Cisco Sets $105.63 Target on 33x P/E and 9% Revenue Growth
Cisco’s trailing P/E ratio has climbed to 33x, its highest in three years, while revenue grew 9.0% over the past 12 months versus a 3.6% three-year CAGR. Analysts project revenue rising from $59.1 billion to $72.4 billion and margins improving to 20.5%, supporting a $105.63 price target.
1. Valuation at Three-Year High
Cisco’s trailing P/E at 33x marks its peak valuation in three years compared with a historical comfort zone near 21x. This premium reflects investor confidence in a company once viewed as a mature incumbent now demonstrating accelerating growth momentum.

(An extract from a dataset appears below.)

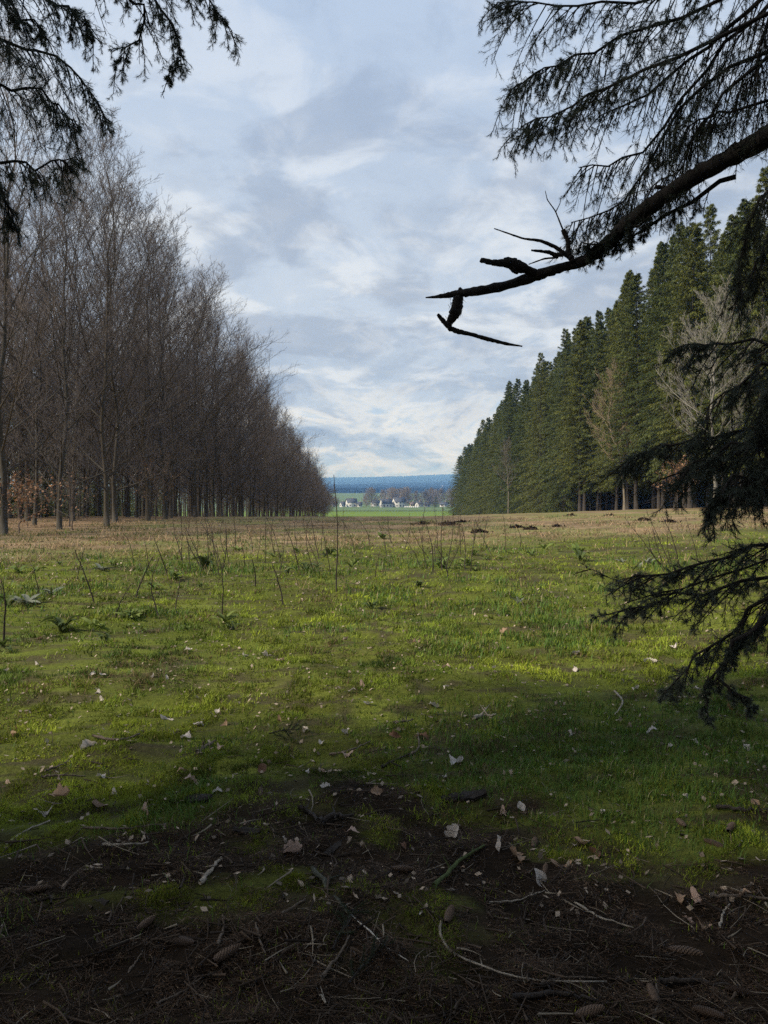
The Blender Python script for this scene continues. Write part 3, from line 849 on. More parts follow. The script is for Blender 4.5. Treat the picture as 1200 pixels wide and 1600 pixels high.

2. Accelerating Revenue Growth
Revenue increased 9.0% over the last 12 months, more than double the 3.6% three-year CAGR weighed down by legacy transitions. A structural pivot toward AI infrastructure and security underpins forecasts of 7% annual growth, lifting revenue from $59.1 billion today to $72.4 billion within three years.
3. Margin Improvement and Earnings
Cisco’s net margin of 18.8% trails its three-year average of 20.1% and peak of 23.4%. A lift to 20.5% would boost earnings from $11.1 billion to roughly $14.8 billion, representing a 34% jump and reinforcing the case for its elevated P/E multiple.
4. Upside Potential and Risks
The combined revenue acceleration and margin recovery underpins a $105.63 price target, implying roughly 15% upside. Key risks include failure to sustain margin expansions or slower adoption in high-growth segments, which could trigger a reevaluation of the extended valuation.